Но я сама тогда уже о многом догадывалась, и игру свою в присутствии Стасика воспринимала как повинность, необходимую, чтобы иметь возможность прийти туда, где жил и умер Борис Леонидович.
Особенно дороги мне были стихи Пастернака о музыке: играя концерт Шопена, я бормотала знаменитое — «Удар, еще один, и сразу, в шаров молочный ореол Шопена траурная фраза вплывает как больной орел». А уж когда Брамс, то конечно — «Никого не будет в доме кроме сумерек, один зимний день в дверном проеме не задернутых гардин». И, казалось, все забыв, это я буду до смерти помнить. Мне чудилось тайное сокровенное совпадение в судьбе Пастернака с моими тогдашними переживаниями: у меня, как у него, (прошу прощения за юношескую самонадеянность) любовь к музыке превосходила любовь музыки ко мне, и я больше понимала, больше чувствовала, чем могла выразить в звуках.
Он, как и я, (снова прошу прощения) добровольно решился отказаться от профессии музыканта, в тот как раз момент, когда вне музыки не мыслилось жить.
Вот в этом состоянии предчувствуемой драмы, застилавшей тогда для меня все другие события, я увидела Зинаиду Николаевну Пастернак, в ее неизменном, классическом темном платье, с белым воротничком.
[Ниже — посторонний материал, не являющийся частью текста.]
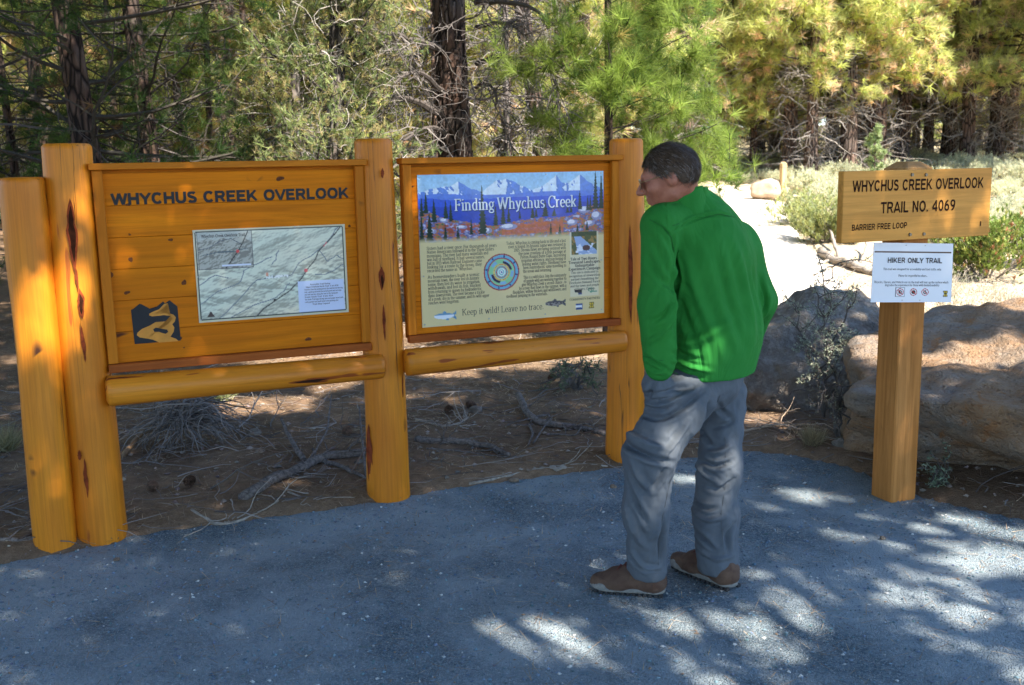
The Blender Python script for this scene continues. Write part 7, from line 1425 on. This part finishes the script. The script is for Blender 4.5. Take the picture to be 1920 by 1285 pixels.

И первая фраза, что я из себя вытолкнула: «А у меня „Избранное“ Бориса Леонидовича сперли. С дарственной надписью!».
Это было мое горе, вызвавшее в семье снисходительно-насмешливое сочувствие: «А не води в дом черт-те кого». Книга была надписана отцу, у него в «Знамени» был напечатан цикл стихов из «Доктора Живаго».